As with  the cases previously discussed, unscripted events provided a tense backdrop for General Liang Guanglie’s visit. In this case, the attempt by Philippine naval ships to expel Chinese fishing boats from an area of the South China Sea claimed by both countries led to an on-site standoff and tough language from Chinese and Philippine officials.

While the U.S. is not directly involved in the present dispute, which is ongoing as of this writing, it is party to a mutual defense treaty with the Philippines which could become activated should this or future conflicts escalate into a major naval clash. China has become more assertive in recent years about its expansive claims in the South China Sea, which holds valuable fishing resources and oil deposits. Five other countries also make overlapping claims to portions of these waters.
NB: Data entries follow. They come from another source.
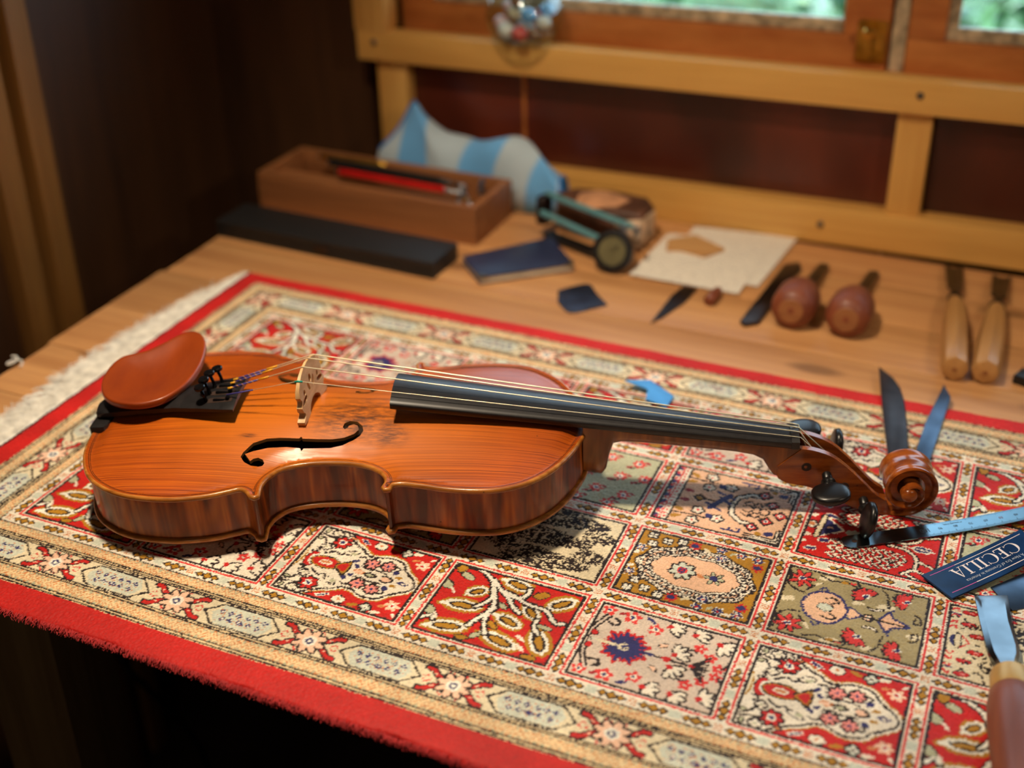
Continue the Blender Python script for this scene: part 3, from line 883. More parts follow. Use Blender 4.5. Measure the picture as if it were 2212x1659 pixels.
GX, GY = np.meshgrid(gx, gy)
JX = GX + rng.uniform(-.3, .3, GX.shape)
JY = GY + rng.uniform(-.3, .3, GY.shape)
wob = 0.7 * np.sin(GX / 31.0 + 1.3 * np.sin(GY / 47.0)) + 0.5 * np.sin(GY / 23.0)
JXw, JYw = JX + .5 * wob, JY + .5 * wob
IM = np.empty(GX.shape + (3,))
IM[:] = C_['cream']
iu = np.clip(np.floor((GX - UX0) / CU), 0, 6).astype(int)
iv = np.clip(np.floor((GY - VY0) / CV), 0, 3).astype(int)
lx = JXw - (UX0 + (iu + .5) * CU)
ly = JYw - (VY0 + (iv + .5) * CV)
field = (GX > UX0) & (GX < UX1) & (GY > VY0) & (GY < VY1)
ax_, ay_ = np.abs(lx), np.abs(ly)
ex, ey = CU / 2 - 4.0 - ax_, CV / 2 - 5.4 - ay_       # distance inside the red outline
ed = np.minimum(ex, ey)
for j in range(4):
    for i in range(7):
        T_ = TYPES[LAYOUT[j][i]]
        mk = field & (iu == i) & (iv == j) & (ed > 2.6)
        ix = np.clip(((lx[mk] + 52) / KN).round().astype(int), 0, T_.shape[1] - 1)
        iy = np.clip(((ly[mk] + 43.2) / KN).round().astype(int), 0, T_.shape[0] - 1)
        IM[mk] = T_[iy, ix]
IM[field & (np.abs(ed) < .8)] = C_['lred']
IM[field & (np.abs(ed - 2.7) < .95)] = C_['black']
# little gold diamonds in the bands between the panels
def band(mk, s, d, per):
    q = (s % per) - per / 2
    idx = np.floor(s / per).astype(int)
    def dia(cx, a, b):
        return np.abs(q - cx) / a + np.abs(d) / b
    v = np.minimum(np.minimum(dia(0, 4.6, 3.9), dia(-5.8, 3.5, 3.0)), dia(5.8, 3.5, 3.0))
    spk = (np.abs(np.abs(q) - 5.6) < .5) & (np.abs(d) < 3.0) | (np.abs(q) < 9.4) & (np.abs(d) < .5)
    og = (np.abs(q) > per / 2 - 2.6) & (np.abs(d) < 2.6) & (((np.abs(q) - per / 2) * 1.0 + d).round().astype(int) % 2 == 0)
    odd = (np.floor((s + per / 2) / per).astype(int) % 2 == 0)
    IM[mk & (np.abs(q) > per / 2 - 3.4) & ~odd & (np.abs(d) < 3.0)] = C_['pale']
    IM[mk & og & odd] = C_['orange']
    IM[mk & (spk | (v < 1.0))] = C_['black']
    IM[mk & (v < .64)] = C_['gold']
inb = (GX > UX0 - 5) & (GX < UX1 + 5) & (GY > VY0 - 5) & (GY < VY1 + 5)
dv = JYw - np.round(JYw / CV) * CV
du = JXw - np.round(JXw / CU) * CU
band(inb & (np.abs(dv) < 4.7), JX, dv, CU / 4)
band(inb & (np.abs(du) < 3.4) & (np.abs(dv) > 3.5), JY, du, CV / 3)
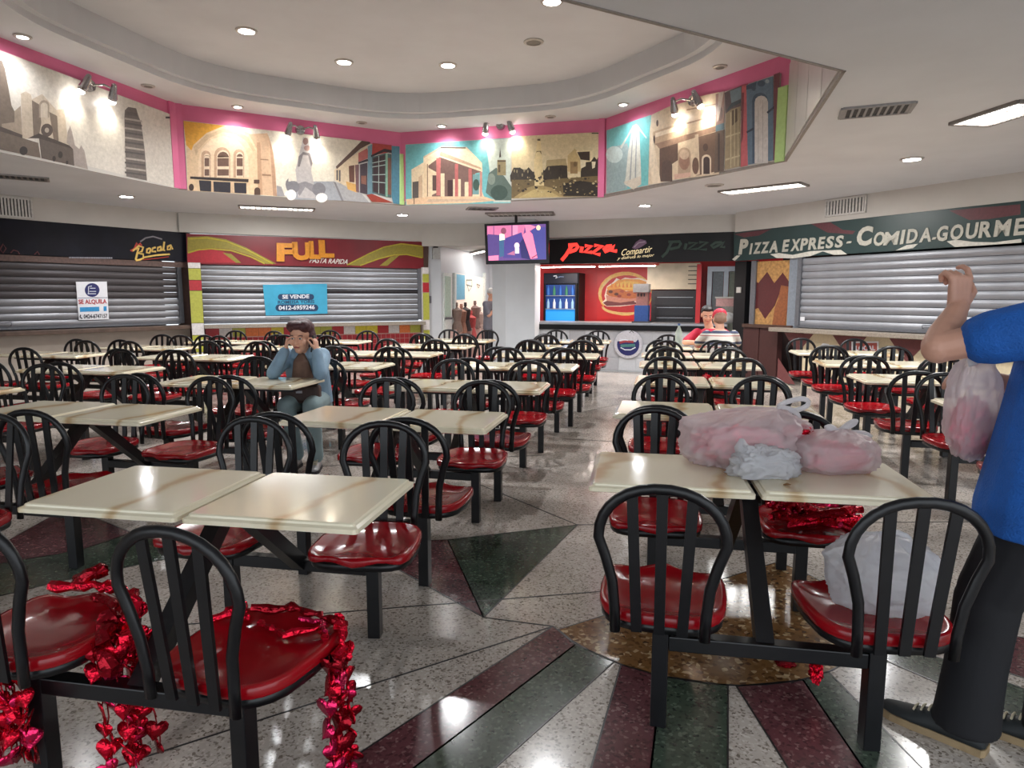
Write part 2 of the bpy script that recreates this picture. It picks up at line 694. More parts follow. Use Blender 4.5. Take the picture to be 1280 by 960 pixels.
def rounded(pts, rad, n=7):
    out = []
    for i in range(len(pts)):
        a, b, c = pts[i - 1], pts[i], pts[(i + 1) % len(pts)]
        p, q = b + (a - b).normalized() * rad, b + (c - b).normalized() * rad
        for k in range(n + 1):
            t = k / n
            out.append((p * (1 - t) + b * t) * (1 - t) + (b * (1 - t) + q * t) * t)
    return out


RND = 0.75
o_out = rounded(inset(0.0), 0.02)
loops = [(inset(-0.06), ZR, 0.02), (inset(0.62), ZR, RND), (inset(0.62), ZR + 0.07, RND), (inset(0.70), ZR + 0.07, RND), (inset(0.70), ZI, RND)]
mb = MB()
rings = [[(p.x, p.y, z) for p in rounded(l, rd)] for l, z, rd in loops]
nn = len(rings[0])
for a, b in zip(rings[:-1], rings[1:]):
    mb.add(a + b, [(k, (k + 1) % nn, nn + (k + 1) % nn, nn + k) for k in range(nn)])
struct(mb.build('ceiling_cove', ceil_paint))
mb = MB()
mb.prism([(p[0], p[1]) for p in rings[-1]][::-1], ZI, ZI + 0.05)
struct(mb.build('ceiling_raised', ceil_paint))
# the eight upright faces of the raised octagon
PW = []
names8 = ['west', 'northwest', 'north', 'northeast', 'east', 'southeast', 'south', 'southwest']
for i in range(8):
    j = (i + 1) % 8
    pl = Plane(V[i], V[j])
    PW.append(pl)
    m_ = white_paint if i in (4, 5, 6, 7) else pink_paint
    struct(pl.rect(MB(), 0, ZC + 0.03, pl.L, ZR, -0.12, 0.0).build('wall_octagon_' + names8[i], m_))
# pink and green corner battens
k = 0
for i, px, wd, m_ in ((0, None, 0.12, pink_paint), (1, 0, 0.09, pink_paint), (1, 1, 0.08, green_paint), (2, 0, 0.05, green_paint), (2, 1, 0.09, pink_paint), (3, 1, 0.12, green_paint)):
    pl = PW[i]
    s0, s1 = (0.0, wd) if px == 0 else (pl.L - wd, pl.L)
    zt = ZR if m_ is pink_paint else 3.62
    k += 1
    struct(pl.rect(MB(), s0, ZC + 0.001, s1, zt, 0.0, 0.03).build('trim_%d' % k, m_))
# a thin lip along the opening edge
for i in range(8):
    pl = PW[i]
    struct(pl.rect(MB(), -0.01, ZC - 0.006, pl.L + 0.01, ZC + 0.035, -0.012, 0.012).build('trim_%d' % (10 + i), M('lip_paint', (140, 132, 126), 0.6)))

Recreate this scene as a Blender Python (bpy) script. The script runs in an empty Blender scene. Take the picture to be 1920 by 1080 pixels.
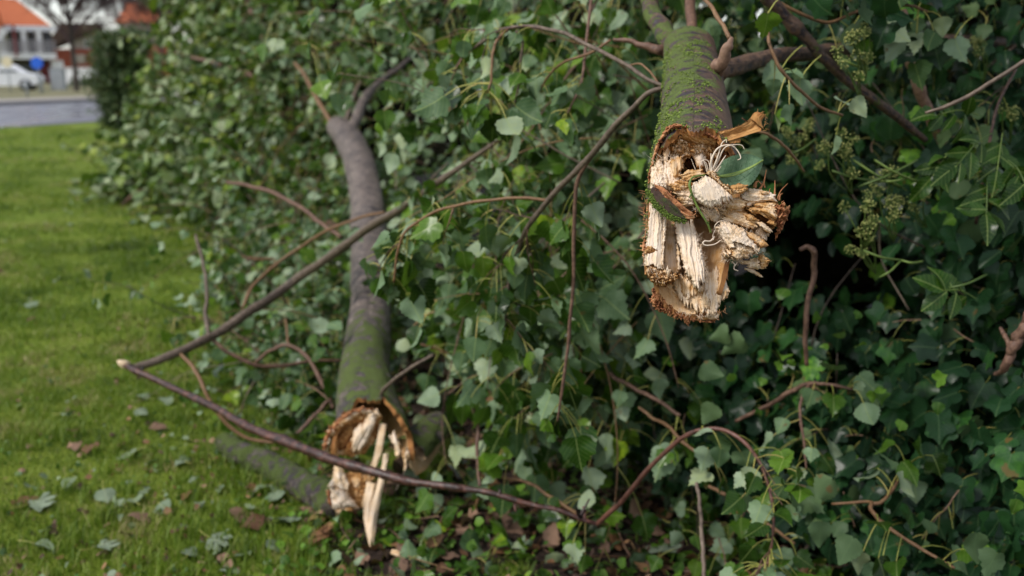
import bpy, math, random
import numpy as np
from mathutils import Vector
R = math.radians
rng = np.random.default_rng(7)
random.seed(7)
sc = bpy.context.scene

# ------------------------------------------------------------------ camera, light, exposure
FPX, PITCH, CAMH = 1867.0, R(12.5), 1.4          # focal length in photo pixels, downward pitch, lens height
cd = bpy.data.cameras.new('camera'); cam = bpy.data.objects.new('camera', cd)
sc.collection.objects.link(cam); sc.camera = cam
cam.location = (0, 0, CAMH); cam.rotation_euler = (math.pi/2 - PITCH, 0, 0)
cd.sensor_width = 36; cd.lens = 35; cd.clip_start = .05; cd.clip_end = 3000
cd.dof.use_dof = True; cd.dof.focus_distance = 1.435; cd.dof.aperture_fstop = 3.8

SUN_EL, SUN_AZ = R(52), math.atan2(-.85, -.5)
world = bpy.data.worlds.new('World'); sc.world = world; world.use_nodes = True
wn = world.node_tree; wn.nodes.clear()
sky = wn.nodes.new('ShaderNodeTexSky'); sky.sky_type = 'NISHITA'; sky.sun_disc = False
sky.sun_elevation = SUN_EL; sky.sun_rotation = SUN_AZ; sky.air_density = 1.0; sky.dust_density = 1.0; sky.ozone_density = 1.0
bg = wn.nodes.new('ShaderNodeBackground'); bg.inputs['Strength'].default_value = .11
wo = wn.nodes.new('ShaderNodeOutputWorld')
hs = wn.nodes.new('ShaderNodeHueSaturation'); hs.inputs['Saturation'].default_value = .42   # overcast: the cloud greys the blue
wn.links.new(sky.outputs[0], hs.inputs['Color']); wn.links.new(hs.outputs[0], bg.inputs[0]); wn.links.new(bg.outputs[0], wo.inputs[0])
sl = bpy.data.lights.new('sun', 'SUN'); sl.energy = 1.5; sl.angle = R(14); sl.color = (1, .95, .88)
so = bpy.data.objects.new('sun', sl); sc.collection.objects.link(so)
sv = Vector((math.sin(SUN_AZ)*math.cos(SUN_EL), math.cos(SUN_AZ)*math.cos(SUN_EL), math.sin(SUN_EL)))
so.rotation_euler = (-sv).to_track_quat('-Z', 'Y').to_euler(); so.location = (-6, -6, 12)
sc.view_settings.view_transform = 'Standard'; sc.view_settings.look = 'None'
sc.view_settings.exposure = 0.9; sc.view_settings.gamma = 1
cy = sc.cycles
cy.use_denoising = True; cy.max_bounces = 5; cy.diffuse_bounces = 3; cy.glossy_bounces = 2
cy.transmission_bounces = 3; cy.transparent_max_bounces = 4; cy.caustics_reflective = False; cy.caustics_refractive = False

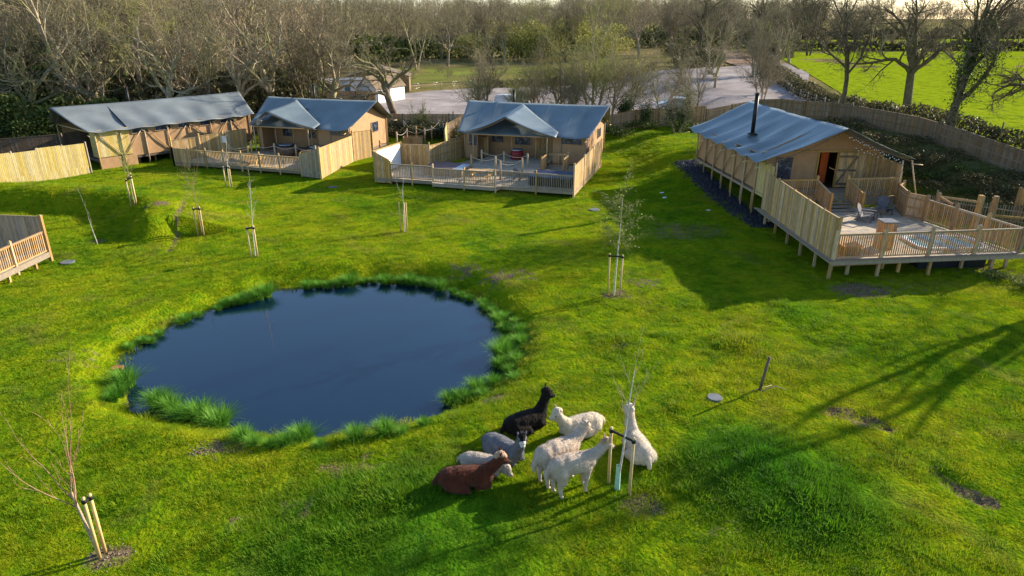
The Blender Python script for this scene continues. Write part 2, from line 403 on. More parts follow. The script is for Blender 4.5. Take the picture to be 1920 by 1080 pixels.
M['gravel'] = mottled('purple_grey_gravel', [(.3,(.20,.175,.165)), (.55,(.32,.28,.265)), (.75,(.42,.38,.355))], (.25, 3))
M['field'] = mottled('bright_pasture', [(.34,(.07,.12,.010)), (.48,(.19,.25,.008)), (.66,(.25,.285,.015))], (.9, 1.2), 1.0)
M['meadow'] = mottled('dull_meadow', [(.3,(.17,.13,.06)), (.5,(.15,.16,.04)), (.7,(.19,.22,.04))], (.06, 1.2), 1.0)
M['track'] = mottled('red_brown_track', [(.3,(.20,.13,.09)), (.7,(.36,.26,.19))], (.3, 3))
def water_mat():
    m, n, l, b = newmat('pond_water'); geo = n.new('ShaderNodeNewGeometry')
    x = n.new('ShaderNodeTexNoise'); x.inputs['Scale'].default_value = .35; x.inputs['Detail'].default_value = 3
    l.new(geo.outputs['Position'], x.inputs[0]); r = ramp(n, [(.3,(.001,.011,.026)), (.7,(.001,.012,.028))]); l.new(x.outputs[0], r.inputs[0]); l.new(r.outputs[0], b.inputs['Base Color'])
    y = n.new('ShaderNodeTexNoise'); y.inputs['Scale'].default_value = 2.2; y.inputs['Detail'].default_value = 2; l.new(geo.outputs['Position'], y.inputs[0])
    bp = n.new('ShaderNodeBump'); bp.inputs['Strength'].default_value = .012; bp.inputs['Distance'].default_value = .02
    l.new(y.outputs[0], bp.inputs['Height']); l.new(bp.outputs[0], b.inputs['Normal'])
    b.inputs['Roughness'].default_value = .03; b.inputs['IOR'].default_value = 1.75
    return m
M['water'] = water_mat()
# ------------------------------------------------------------------ terrain
WZ = -0.55
pond_px = [(520,545),(620,540),(700,533),(780,537),(850,549),(900,572),(930,605),(944,640),(940,680),(925,710),(890,735),(840,762),(790,778),(730,793),(670,804),(610,811),(540,809),(480,800),(430,795),(375,786),(300,775),(262,765),(255,740),(235,700),(240,665),(290,635),(340,607),(390,587),(430,572),(480,563)]
POND = np.array([P(x, y, WZ)[:2] for x, y in pond_px])
def sdist(X, Y, poly):
    """signed distance to a closed polygon, negative inside"""
    d = np.full(X.shape, 1e9); ins = np.zeros(X.shape, bool); n = len(poly)
    for i in range(n):
        ax, ay = poly[i]; bx, by = poly[(i+1) % n]
        ex, ey = bx-ax, by-ay; L = ex*ex+ey*ey
        t = np.clip(((X-ax)*ex+(Y-ay)*ey)/L, 0, 1)
        d = np.minimum(d, np.hypot(X-ax-t*ex, Y-ay-t*ey))
        c = ((ay > Y) != (by > Y)); xs = ax + (Y-ay)/(ey if abs(ey) > 1e-9 else 1e-9)*ex
        ins ^= c & (X < xs)
    return np.where(ins, -d, d)
def ldist(X, Y, line):
    d = np.full(X.shape, 1e9)
    for (ax, ay), (bx, by) in zip(line[:-1], line[1:]):
        ex, ey = bx-ax, by-ay; t = np.clip(((X-ax)*ex+(Y-ay)*ey)/(ex*ex+ey*ey), 0, 1)
        d = np.minimum(d, np.hypot(X-ax-t*ex, Y-ay-t*ey))
    return d
def sm(x): x = np.clip(x, 0, 1); return x*x*(3-2*x)
def vnoise(X, Y, sc, seed):
    """cheap value noise in numpy"""
    r = np.random.default_rng(seed).random((256, 256)); x = X/sc+1000.37; y = Y/sc+1000.71
    xi = np.floor(x).astype(int); yi = np.floor(y).astype(int); fx = sm(x-xi); fy = sm(y-yi)
    g = lambda a, b: r[a % 256, b % 256]
    return (g(xi,yi)*(1-fx)+g(xi+1,yi)*fx)*(1-fy)+(g(xi,yi+1)*(1-fx)+g(xi+1,yi+1)*fx)*fy
FENCE_R = [(10.4,71),(17.9,72.8),(24,69.5),(28.5,63.5),(30.2,56),(32.2,47),(34,40),(36,30)]
MOUND = [(-45,44.5),(-33.5,44.2),(-29.6,43.4),(-24.5,42.6),(-21.6,40.2),(-20.2,37.2)]
lush_px = [((1440,880),2.6),((1520,930),2.0),((1400,850),1.5),((1320,870),1.2),((690,1010),3.0),((800,1040),2.2),((1500,585),1.0),((1385,645),1.0),((430,1015),.7),((860,930),1.3),((1200,640),1.2)]
LUSH = [(*P(*p)[:2], r) for p, r in lush_px]
TR = [[P(1560,768)[:2], P(1600,775)[:2], P(1665,800)[:2]], [P(1755,885)[:2], P(1800,920)[:2], P(1850,940)[:2]]]
STRIP = [P(352,372)[:2], P(352,400)[:2], P(340,430)[:2], P(318,470)[:2]]  # brown, slightly sunken strip down the left lawn
def height(X, Y):
    X = np.asarray(X, float); Y = np.asarray(Y, float)
    d = sdist(X, Y, POND)
    far = sm((Y-27)/10)                     # the far bank stands higher and wider
    wdt = 1.7 + 0.9*far + .5*sm(X/8)*sm((Y-20)/8)
    b = sm(d/wdt)
    z = np.where(d < 0, WZ-0.05+np.maximum(d, -3)*.35, WZ-0.05+(0.05-WZ)*b)
    land = sm(d/2.0)
    z = z + land*((vnoise(X,Y,6,1)-.5)*.22 + (vnoise(X,Y,1.7,2)-.5)*.10 + (vnoise(X,Y,.6,3)-.5)*.05)
    for lx, ly, r in LUSH: z = z + .12*np.exp(-((X-lx)**2+(Y-ly)**2)/(r*r))
    dm = ldist(X, Y, MOUND); side = np.where(Y < np.interp(X, [-45,-33.5,-29.6,-24.5,-21.6,-20.2], [44.5,44.2,43.4,42.6,40.2,37.2]), 1, 0)
    z = z + 1.15*np.where(side == 1, sm(1-dm/1.9), sm(1-dm/6.0))*sm((X+48)/6)
    for t in TR: z = z - .16*sm(1-ldist(X, Y, t)/.35)
    z = z - .10*sm(1-ldist(X, Y, STRIP)/.3)
    # the land climbs behind the right-hand lodge and up to the field
    z = z + 1.0*sm((Y-42)/12)*sm((X-9)/5)*(1-.35*sm((Y-62)/10))
    df = ldist(X, Y, FENCE_R); beyond = (X > np.interp(Y, [30,40,47,56,63.5,69.5,72.8], [36,34,32.2,30.2,28.5,24,17.9])) & (Y > 20)
    em = np.where(beyond, 1.0, sm(1-(df-.4)/5.5))
    top = 1.7*sm((X-18)/8)*sm((Y-27)/12)
    z = z + top*em
    z = z - 1.9*sm((Y-78)/14)*sm((X-9)/5)*np.where(X < 36+(Y-70)*.35, 1, 0)*0
    z = z + 7*sm((Y-260)/500) * sm((60-X)/200+.3)
    return z
def hz(x, y): return float(height(np.array([x]), np.array([y]))[0])
def G(px, py, dz=0.0):
    z = 0.0
    for _ in range(12):
        p = P(px, py, z); z = .5*z+.5*hz(p.x, p.y)
    p = P(px, py, z); p.z += dz; return p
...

While the U.S. takes no position on the merits of any of these claims, it has pledged to defend the principal of freedom of navigation through the area, which encompasses the most heavily used shipping lanes in the world.

The breadth and intensity of recent U.S. and Chinese political, diplomatic and military exchanges serve to underline the huge stakes attached to relations between the world’s reigning, but somewhat beleaguered, hegemon and the world’s most populous and fastest growing power. Given the range of significant differences between the U.S. and China, the continued commitment to dialogue and the modest progress achieved on concrete problems both offer grounds for hope that relations can be managed wisely and peacefully. Yet unexpected plot twists continue to test the crisis-management skills of diplomats and political leaders on both sides while adding to the suspense as the world wonders – how will this story end?